## Written task
Scan the listing below. Report each line that includes "Take".

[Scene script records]
┌────────

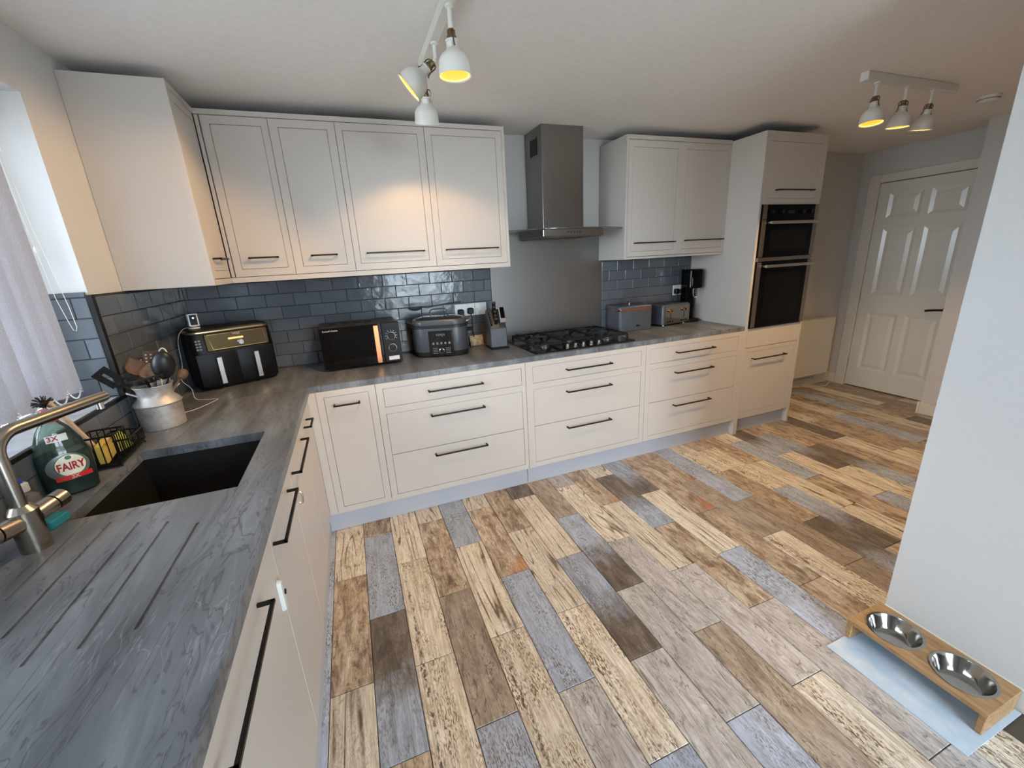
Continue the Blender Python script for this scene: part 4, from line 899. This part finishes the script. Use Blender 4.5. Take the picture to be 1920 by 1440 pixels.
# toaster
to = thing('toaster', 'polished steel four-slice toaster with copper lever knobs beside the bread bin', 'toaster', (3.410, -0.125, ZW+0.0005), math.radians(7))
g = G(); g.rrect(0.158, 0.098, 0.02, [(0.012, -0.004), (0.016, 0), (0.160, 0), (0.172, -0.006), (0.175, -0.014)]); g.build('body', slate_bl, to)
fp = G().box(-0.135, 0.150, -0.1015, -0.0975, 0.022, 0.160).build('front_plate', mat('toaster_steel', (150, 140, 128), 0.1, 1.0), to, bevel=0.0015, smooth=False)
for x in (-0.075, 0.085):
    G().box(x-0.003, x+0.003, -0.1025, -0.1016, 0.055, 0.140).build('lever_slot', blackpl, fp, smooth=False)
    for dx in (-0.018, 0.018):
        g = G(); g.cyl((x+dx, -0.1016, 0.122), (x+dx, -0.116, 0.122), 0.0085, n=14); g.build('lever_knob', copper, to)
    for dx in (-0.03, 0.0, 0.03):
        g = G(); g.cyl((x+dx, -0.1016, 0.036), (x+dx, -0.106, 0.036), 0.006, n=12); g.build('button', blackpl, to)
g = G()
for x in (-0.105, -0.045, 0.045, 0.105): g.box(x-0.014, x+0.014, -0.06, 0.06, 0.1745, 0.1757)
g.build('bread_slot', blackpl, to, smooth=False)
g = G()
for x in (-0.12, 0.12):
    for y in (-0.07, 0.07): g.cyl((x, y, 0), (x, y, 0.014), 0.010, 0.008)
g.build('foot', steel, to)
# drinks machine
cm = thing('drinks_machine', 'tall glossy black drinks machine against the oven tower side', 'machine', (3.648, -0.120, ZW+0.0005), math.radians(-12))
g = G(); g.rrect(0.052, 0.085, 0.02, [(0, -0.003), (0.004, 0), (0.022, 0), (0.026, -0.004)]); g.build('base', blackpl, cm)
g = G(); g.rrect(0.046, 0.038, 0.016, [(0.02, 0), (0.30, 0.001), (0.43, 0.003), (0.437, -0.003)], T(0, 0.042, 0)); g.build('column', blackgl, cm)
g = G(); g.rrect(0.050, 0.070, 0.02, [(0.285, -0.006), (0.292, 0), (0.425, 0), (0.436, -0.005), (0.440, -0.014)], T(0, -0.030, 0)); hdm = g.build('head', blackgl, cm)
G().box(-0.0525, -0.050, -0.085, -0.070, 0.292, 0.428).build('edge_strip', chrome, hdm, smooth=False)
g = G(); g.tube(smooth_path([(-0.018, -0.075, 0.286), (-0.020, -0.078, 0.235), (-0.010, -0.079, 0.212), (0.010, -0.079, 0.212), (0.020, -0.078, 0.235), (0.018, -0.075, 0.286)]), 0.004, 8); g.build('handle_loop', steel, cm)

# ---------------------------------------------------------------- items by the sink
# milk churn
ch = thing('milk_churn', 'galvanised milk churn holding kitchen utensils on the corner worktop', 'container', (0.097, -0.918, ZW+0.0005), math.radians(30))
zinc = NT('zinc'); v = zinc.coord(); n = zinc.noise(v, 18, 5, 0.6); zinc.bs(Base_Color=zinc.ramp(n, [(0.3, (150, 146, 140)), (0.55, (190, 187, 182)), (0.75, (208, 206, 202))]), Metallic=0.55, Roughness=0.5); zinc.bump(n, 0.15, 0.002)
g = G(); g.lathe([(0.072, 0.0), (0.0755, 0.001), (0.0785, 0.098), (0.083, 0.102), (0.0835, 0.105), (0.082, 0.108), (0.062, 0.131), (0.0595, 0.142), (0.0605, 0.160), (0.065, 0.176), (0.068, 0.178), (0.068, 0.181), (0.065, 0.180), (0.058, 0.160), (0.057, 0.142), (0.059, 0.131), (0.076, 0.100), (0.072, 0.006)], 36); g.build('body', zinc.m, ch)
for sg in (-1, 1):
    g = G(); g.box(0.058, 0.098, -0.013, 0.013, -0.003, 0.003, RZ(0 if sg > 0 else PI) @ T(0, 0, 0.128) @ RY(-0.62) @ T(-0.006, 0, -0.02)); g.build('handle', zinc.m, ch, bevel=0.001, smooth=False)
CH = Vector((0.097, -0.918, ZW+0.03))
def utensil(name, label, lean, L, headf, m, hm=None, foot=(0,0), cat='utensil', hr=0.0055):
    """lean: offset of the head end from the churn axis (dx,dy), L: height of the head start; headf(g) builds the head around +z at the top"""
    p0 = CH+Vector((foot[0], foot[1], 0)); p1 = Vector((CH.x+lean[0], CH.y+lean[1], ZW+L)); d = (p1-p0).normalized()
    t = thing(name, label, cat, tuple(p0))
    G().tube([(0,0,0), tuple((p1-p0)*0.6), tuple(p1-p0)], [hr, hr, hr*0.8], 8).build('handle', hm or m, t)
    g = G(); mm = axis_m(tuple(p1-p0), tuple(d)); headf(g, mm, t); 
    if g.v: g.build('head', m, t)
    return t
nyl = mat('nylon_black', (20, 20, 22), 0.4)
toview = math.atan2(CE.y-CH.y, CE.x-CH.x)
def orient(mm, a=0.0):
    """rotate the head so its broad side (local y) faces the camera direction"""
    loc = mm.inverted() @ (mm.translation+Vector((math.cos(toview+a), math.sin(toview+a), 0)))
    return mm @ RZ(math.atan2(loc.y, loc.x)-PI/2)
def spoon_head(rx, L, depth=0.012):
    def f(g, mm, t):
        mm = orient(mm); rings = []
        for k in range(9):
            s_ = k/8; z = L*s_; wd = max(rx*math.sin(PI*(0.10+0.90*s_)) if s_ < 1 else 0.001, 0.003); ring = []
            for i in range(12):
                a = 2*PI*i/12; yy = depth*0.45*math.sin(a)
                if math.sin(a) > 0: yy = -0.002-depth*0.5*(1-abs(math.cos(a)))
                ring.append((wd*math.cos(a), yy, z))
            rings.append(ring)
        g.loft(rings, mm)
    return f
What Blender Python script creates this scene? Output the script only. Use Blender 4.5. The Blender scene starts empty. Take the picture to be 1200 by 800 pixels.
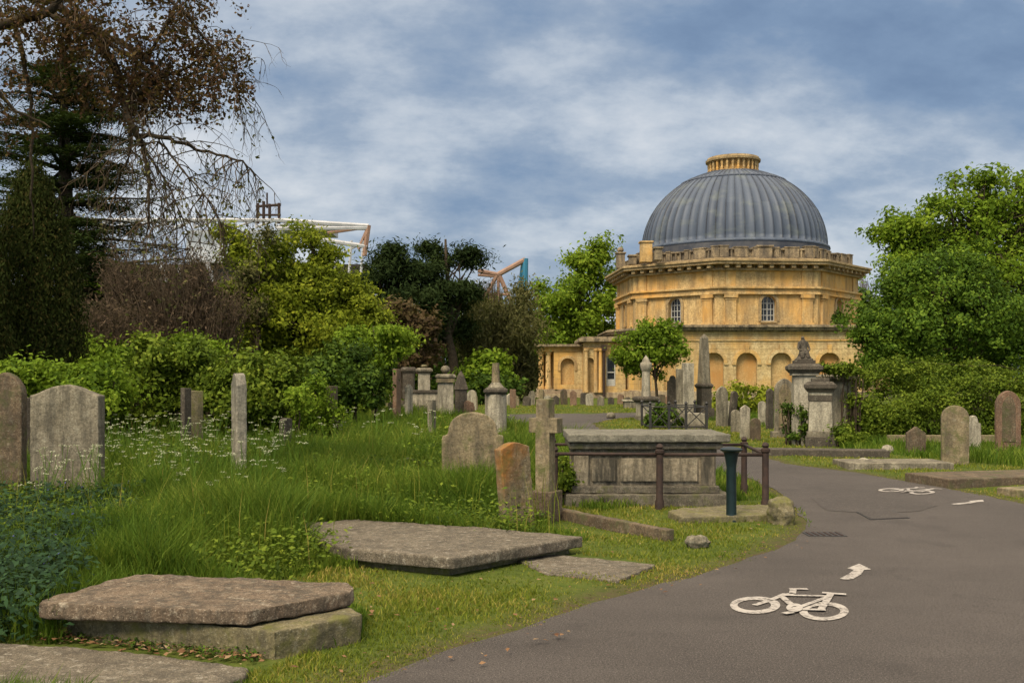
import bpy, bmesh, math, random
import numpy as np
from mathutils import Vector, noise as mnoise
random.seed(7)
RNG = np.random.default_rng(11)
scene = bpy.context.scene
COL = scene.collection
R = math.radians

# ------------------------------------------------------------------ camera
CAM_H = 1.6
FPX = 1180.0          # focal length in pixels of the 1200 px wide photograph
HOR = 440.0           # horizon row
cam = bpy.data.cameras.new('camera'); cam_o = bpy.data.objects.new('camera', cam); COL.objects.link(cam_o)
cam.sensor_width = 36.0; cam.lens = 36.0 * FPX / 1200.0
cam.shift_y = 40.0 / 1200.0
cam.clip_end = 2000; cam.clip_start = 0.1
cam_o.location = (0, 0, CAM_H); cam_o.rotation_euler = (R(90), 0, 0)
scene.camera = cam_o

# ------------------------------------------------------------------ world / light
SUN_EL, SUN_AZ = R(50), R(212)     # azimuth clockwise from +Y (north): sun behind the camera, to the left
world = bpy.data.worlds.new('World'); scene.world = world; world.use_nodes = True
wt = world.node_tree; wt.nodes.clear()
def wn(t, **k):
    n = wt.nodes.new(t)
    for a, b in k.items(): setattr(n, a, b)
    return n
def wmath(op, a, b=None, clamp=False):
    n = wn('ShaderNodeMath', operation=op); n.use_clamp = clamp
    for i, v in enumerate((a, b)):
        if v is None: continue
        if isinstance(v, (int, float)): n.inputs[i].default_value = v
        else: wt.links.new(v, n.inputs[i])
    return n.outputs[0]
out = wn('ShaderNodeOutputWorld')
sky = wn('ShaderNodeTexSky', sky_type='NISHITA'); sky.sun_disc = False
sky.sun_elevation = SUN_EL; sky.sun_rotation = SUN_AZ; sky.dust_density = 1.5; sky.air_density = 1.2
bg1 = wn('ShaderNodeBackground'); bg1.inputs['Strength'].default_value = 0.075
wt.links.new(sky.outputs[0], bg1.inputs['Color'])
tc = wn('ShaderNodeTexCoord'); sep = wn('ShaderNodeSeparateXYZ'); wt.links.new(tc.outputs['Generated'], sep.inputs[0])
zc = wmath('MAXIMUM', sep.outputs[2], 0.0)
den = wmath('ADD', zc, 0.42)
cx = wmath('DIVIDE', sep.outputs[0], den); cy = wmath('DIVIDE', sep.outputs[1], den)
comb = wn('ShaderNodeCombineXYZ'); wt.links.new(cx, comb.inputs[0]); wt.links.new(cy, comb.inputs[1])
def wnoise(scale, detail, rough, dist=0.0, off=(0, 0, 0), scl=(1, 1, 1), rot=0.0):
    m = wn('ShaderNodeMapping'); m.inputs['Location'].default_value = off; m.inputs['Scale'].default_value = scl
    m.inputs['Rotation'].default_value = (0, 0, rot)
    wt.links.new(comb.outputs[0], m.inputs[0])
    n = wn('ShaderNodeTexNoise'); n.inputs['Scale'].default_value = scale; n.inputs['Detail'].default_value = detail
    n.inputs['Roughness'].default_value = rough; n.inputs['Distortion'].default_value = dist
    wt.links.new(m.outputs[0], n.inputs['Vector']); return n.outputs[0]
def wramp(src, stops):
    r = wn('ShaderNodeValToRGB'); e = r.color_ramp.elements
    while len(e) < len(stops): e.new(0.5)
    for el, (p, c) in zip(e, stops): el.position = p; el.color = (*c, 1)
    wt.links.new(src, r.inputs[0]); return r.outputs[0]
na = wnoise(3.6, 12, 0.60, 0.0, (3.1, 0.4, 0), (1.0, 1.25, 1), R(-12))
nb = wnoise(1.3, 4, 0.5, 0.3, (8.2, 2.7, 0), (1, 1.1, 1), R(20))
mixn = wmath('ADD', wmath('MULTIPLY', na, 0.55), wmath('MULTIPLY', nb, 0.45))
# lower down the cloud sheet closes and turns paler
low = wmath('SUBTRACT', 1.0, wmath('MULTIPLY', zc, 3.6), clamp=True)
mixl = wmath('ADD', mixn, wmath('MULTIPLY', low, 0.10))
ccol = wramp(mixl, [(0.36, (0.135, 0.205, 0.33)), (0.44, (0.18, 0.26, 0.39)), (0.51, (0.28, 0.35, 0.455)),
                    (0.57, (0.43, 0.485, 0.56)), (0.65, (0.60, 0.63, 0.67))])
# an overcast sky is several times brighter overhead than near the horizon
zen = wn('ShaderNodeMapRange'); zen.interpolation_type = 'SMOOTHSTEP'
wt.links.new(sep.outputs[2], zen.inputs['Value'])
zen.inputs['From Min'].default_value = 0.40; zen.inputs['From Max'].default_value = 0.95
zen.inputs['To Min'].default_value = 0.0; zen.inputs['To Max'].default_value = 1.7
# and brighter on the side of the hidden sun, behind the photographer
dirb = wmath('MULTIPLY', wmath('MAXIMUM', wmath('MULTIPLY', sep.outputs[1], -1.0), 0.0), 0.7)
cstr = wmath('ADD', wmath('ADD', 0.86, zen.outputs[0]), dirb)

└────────

## Reply to the exercise
Continue the Blender Python script for this scene: part 4, from line 899. This part finishes the script. Use Blender 4.5. Take the picture to be 1920 by 1440 pixels.
What Blender Python script creates this scene? Output the script only. Use Blender 4.5. The Blender scene starts empty. Take the picture to be 1200 by 800 pixels.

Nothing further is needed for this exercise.